Let’s start with what happened to those budgets during the recovery period after the 9/11 slow-down, from 2002-2006.  For the “bottom 90%” (doesn’t “bottom 90%” ring some warning bells about what’s happened to our middle-class?),  there was an average increase in income of less than $1500 for that whole 4-year period (as calculated by Chye-Ching Huang and Chad Stone at the Center for Budget and Policy Priorities). 

According to a study that my colleague at the Center for Responsible Lending, economist Josh Frank, recently released, that 4-year gain and more would be wiped out by one year at the penalty rate on the average balance for a revolver.  In Priceless or Just Expensive?, he estimates that the penalty rate shock on the average $10,600+ balance would cost an extra $1800 over a year:  less than 10 months of rate shock differential equals 4 years of wage gains.  Josh estimates that some 11% of balances are ticking at penalty rates. 

And that rate shock is getting sharper.  The average penalty rate in 2008 was 28.6% -- up from 22.6% in 2002.  But more mind-boggling is the jump in the spread between the standard purchase rate and the penalty rate:  that more than doubled from 2000 (an 8.1% difference) to a nearly 17% spread in 2008.

The standard justification for penalty rates is that it is risk pricing, and that it acts as a deterrent to irresponsible behavior.  Josh, like others skeptical of that rationale (such as Prof. Levitin), suggests it might better be thought of as “excuse-based pricing.”  And, of course, the current menu of triggers for penalty rates that have little to do with delinquent behavior cast more than a little doubt on the “deterrence” argument.  But it also appears as though the majority of borrowers being charged penalty rates don’t know that they are.  Hard to be deterred by that of which you are unaware. 

That lack of awareness is not surprising to behavioral economists:  a survey of card issuer mailings to 9700 households over a 2 ½ year period found only one that actually gave a customer a heads up on an increased penalty rate.  That, too, will change when the new rules go into effect and a 45-day advance notice will be required.  In 2010.


2010 isn't soon enough, and neither is an opt-out right.

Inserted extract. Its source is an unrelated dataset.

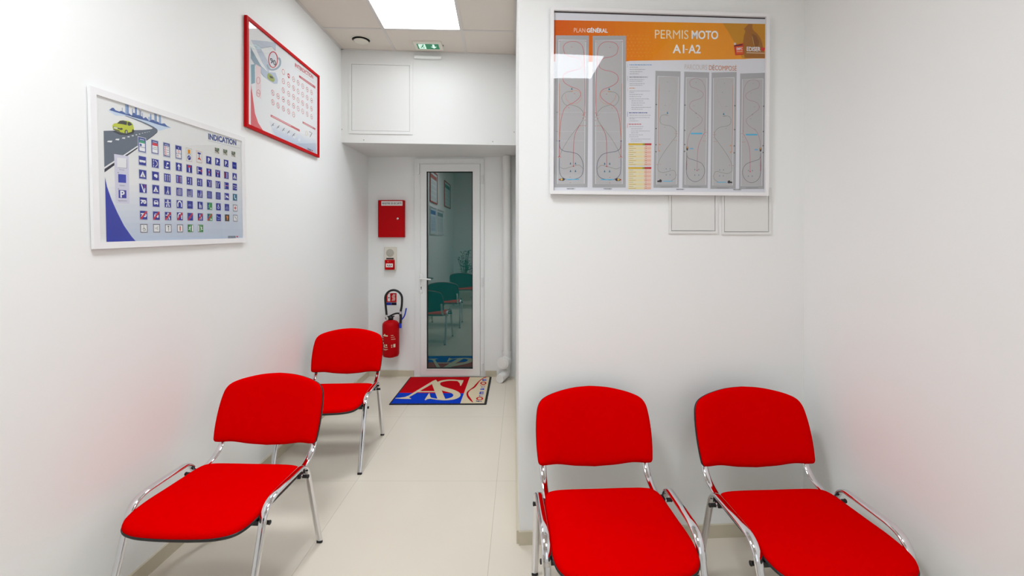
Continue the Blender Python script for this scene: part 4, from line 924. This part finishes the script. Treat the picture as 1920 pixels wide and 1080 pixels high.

Opting out of a rate increase requires closing an account. That imposes a real cost on consumers. First, the consumer has to take the time to close the account and find a replacement account. There are some transaction costs there. Second, closing a line of credit can hurt your credit score. Because credit scores are a black box, we don't know the exact impact, but it is fair to say that closing your account will mean that you will pay more credit in the future. So the consumer bears the cost either way. This is particularly galling when the rate increase is because of the bank's inability to handle credit responsibly, not the consumer's.

For example, Citi has been raising rates on cardholders to cover its own losses on bad mortgages, etc. The risk-based pricing is that Citi cardholders are paying the price for the risk created by Citi mortgagors and Citi's trading desk. I'd rather do without that sort of risk-based pricing.

There's a risk, of course, that Citi will lose some cardholders, but Citi knows that consumers are reluctant to surrender lines of credit currently, as they are worried about their ability to find new lines. So Citi is hoping that there's a higher than normal lock-in effect.

I agree. Not soon enough. I received a seemingly great offer from B of A the other day. As I read down, as I usually do, I saw that they could change the terms of the contract for any reason at any time. I assume even if I am current on payments; not over the limit or have not defaulted on any other "whatever" (mortgage, car, credit cards, line of credit, etc....).

Uhhhhh...... No thanks, despite that seemingly attractive 0% interest on balance transfers. Otherwise I might have taken them up on their offer. That is no way to get me off the "sidelines" that's for sure. If they really want me to take them up, they should have something to the effect.... "Only if you default on your payments on this card".